A study by the Les Mills Research Lab has found that automaticity is the key to exercise adherance. Automaticity means behaviours become habits, such as brushing teeth or saying ‘please’ and ‘thank you’. The trait has wide physical and mental health benefits and can be learned. Dr Jinger Gottschall, adjunct associate professor at the University of Colorado conducted the study with Bryce Hastings, head of research at Les Mills. Exercise scientists at the Les Mills Research Lab have identified the trait of automaticity – turning exercise into a habit – as the key differentiator between active and inactive people.

Their research found 100 per cent of active people strongly agreed that exercise is an automatic aspect of their lives, whereas 92 per cent of inactive people disagreed.

The researchers also explored which behaviours and conditions help to instil automaticity – discovering that these habitual behaviours can be learned with the right approach and support.

The pilot study examined two groups – one comprising regular exercisers who had been doing at least 150 minutes per week for the previous 10 years or more and the other comprising people who rarely exercised.

As well as finding substantial differences in the two groups’ approaches to exercise and perceptions of its benefits, the study also identified contrasts in their wider wellbeing.

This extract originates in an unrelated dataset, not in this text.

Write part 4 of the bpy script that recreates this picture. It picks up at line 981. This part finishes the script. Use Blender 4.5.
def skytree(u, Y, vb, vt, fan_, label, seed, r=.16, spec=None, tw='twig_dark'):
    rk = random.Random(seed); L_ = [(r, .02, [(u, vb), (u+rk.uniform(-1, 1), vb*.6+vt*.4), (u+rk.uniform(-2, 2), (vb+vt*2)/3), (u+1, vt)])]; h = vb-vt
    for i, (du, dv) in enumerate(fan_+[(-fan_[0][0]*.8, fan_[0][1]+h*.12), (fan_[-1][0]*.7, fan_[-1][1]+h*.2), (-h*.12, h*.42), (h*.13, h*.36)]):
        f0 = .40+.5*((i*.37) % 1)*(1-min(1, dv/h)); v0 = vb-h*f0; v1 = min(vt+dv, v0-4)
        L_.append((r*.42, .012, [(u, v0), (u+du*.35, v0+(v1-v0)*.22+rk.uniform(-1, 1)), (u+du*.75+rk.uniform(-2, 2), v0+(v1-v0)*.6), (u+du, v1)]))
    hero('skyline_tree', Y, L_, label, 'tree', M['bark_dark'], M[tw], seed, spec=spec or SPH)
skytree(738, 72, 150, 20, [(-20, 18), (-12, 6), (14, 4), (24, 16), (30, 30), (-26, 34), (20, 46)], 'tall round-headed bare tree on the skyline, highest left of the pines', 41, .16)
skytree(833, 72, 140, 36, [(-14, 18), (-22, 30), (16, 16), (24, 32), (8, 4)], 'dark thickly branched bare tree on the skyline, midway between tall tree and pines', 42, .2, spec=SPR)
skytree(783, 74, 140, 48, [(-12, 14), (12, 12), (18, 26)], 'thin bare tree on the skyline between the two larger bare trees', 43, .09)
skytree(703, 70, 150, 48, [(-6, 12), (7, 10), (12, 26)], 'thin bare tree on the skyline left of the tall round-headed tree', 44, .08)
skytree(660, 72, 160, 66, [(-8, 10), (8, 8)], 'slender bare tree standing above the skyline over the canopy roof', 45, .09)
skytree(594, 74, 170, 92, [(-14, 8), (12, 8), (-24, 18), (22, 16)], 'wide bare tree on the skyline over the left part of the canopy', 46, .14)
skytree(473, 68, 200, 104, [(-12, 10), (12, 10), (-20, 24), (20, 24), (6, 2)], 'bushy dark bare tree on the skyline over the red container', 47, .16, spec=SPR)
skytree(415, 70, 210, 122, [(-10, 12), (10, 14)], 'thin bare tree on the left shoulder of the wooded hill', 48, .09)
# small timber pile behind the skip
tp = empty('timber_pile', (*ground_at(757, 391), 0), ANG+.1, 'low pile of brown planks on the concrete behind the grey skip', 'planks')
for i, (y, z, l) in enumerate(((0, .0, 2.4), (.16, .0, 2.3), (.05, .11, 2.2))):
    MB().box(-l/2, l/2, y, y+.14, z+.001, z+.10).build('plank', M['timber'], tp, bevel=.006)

Over three quarters (77 per cent) of the active group strongly agreed that they’re satisfied with their life in terms of career, relationships, quality of life, financial prospects, and self-esteem, against only 23 per cent of the inactive group.

Meanwhile, 62 per cent of the inactive group felt they lacked control in their daily life, reporting regularly feeling nervous, stressed, and angry or upset about things outside of their control, versus only 38 per cent of the active group.

Outlook on exercise
Unsurprisingly, the active group were more motivated by the physical, mental and self-esteem benefits brought by exercise when compared to the inactive group.

The biggest difference was found in subject’s perceptions of the social benefits of exercise, with 84 per cent of the active group being motivated by the social aspects of exercise (exercise as a source of entertainment, fun, and means of seeing friends), against just 48 per cent of the inactive group.

And 92 per cent of the active group said they always experience positive feelings from exercise, such as enjoyment and feeling energised and accomplished, compared to just 23 per cent of the inactive group.

Blockers and enablers
The active group were more likely to track their exercise and set goals, but the most notable differences were how the active group focused on the health benefits of exercise (82 per cent vs 45 per cent of the inactive group); scheduled specific times for exercise (77 per cent vs 36 per cent), and planned ways to ensure they exercise regardless of conditions (84 per cent vs 38 per cent).

77 per cent of the active group preferred incorporating challenges into their exercise, such as pushing through exhaustion, muscle soreness, and upping the intensity, while 70 per cent of the inactive group said they don’t enjoy challenges.

Lack of motivation, time, and facilities were all seen as bigger barriers to exercise by the inactive group than the active group, but the clearest contrasts were lack of social support (reported by 51 per cent of the inactive group, versus just 8 per cent of the active group); lack of interest in exercising (66 per cent vs 15 per cent); and feeling self-conscious (49 per cent vs 8 per cent).

Dr Jinger Gottschall, adjunct associate professor at the University of Colorado and lead researcher for the study said: “Most people understand that exercise is good for them and a cornerstone of good health, but far fewer of us are able to put this into practice and lead a consistently active lifestyle. Our research finds that automaticity represents the key to long-term exercise adherence and is a key differentiator between active and inactive people.

“The good news is that we’ve identified several practical steps that people can take to embed regular exercise as a full-fledged habit, such as focusing on activities you find enjoyable, managing intensity levels in the early stages and adding social elements to your exercise.

Bryce Hastings, Les Mills’ head of research and co-author of the study, added: “What our research shows is that there are substantial differences between seasoned exercisers and complete beginners in how they perceive physical activity and the effect it has on them. For people looking to start exercising more regularly, there are numerous tactics they use to ease themselves in and overcome some of the initial barriers that hold people back.

“Making use of digital fitness options at home to mitigate feelings of self-consciousness, develop technique and find the things you enjoy most can be a great way to dip your toe in the water without having to dive in at the deep end and start live classes straight away. Seeking workouts that allow for autonomy and independence with respect to challenge and complexity will provide the necessary flexibility to find your level and continually progress while adding social elements to your sessions by training with a friend is another great way to reinforce the habit.”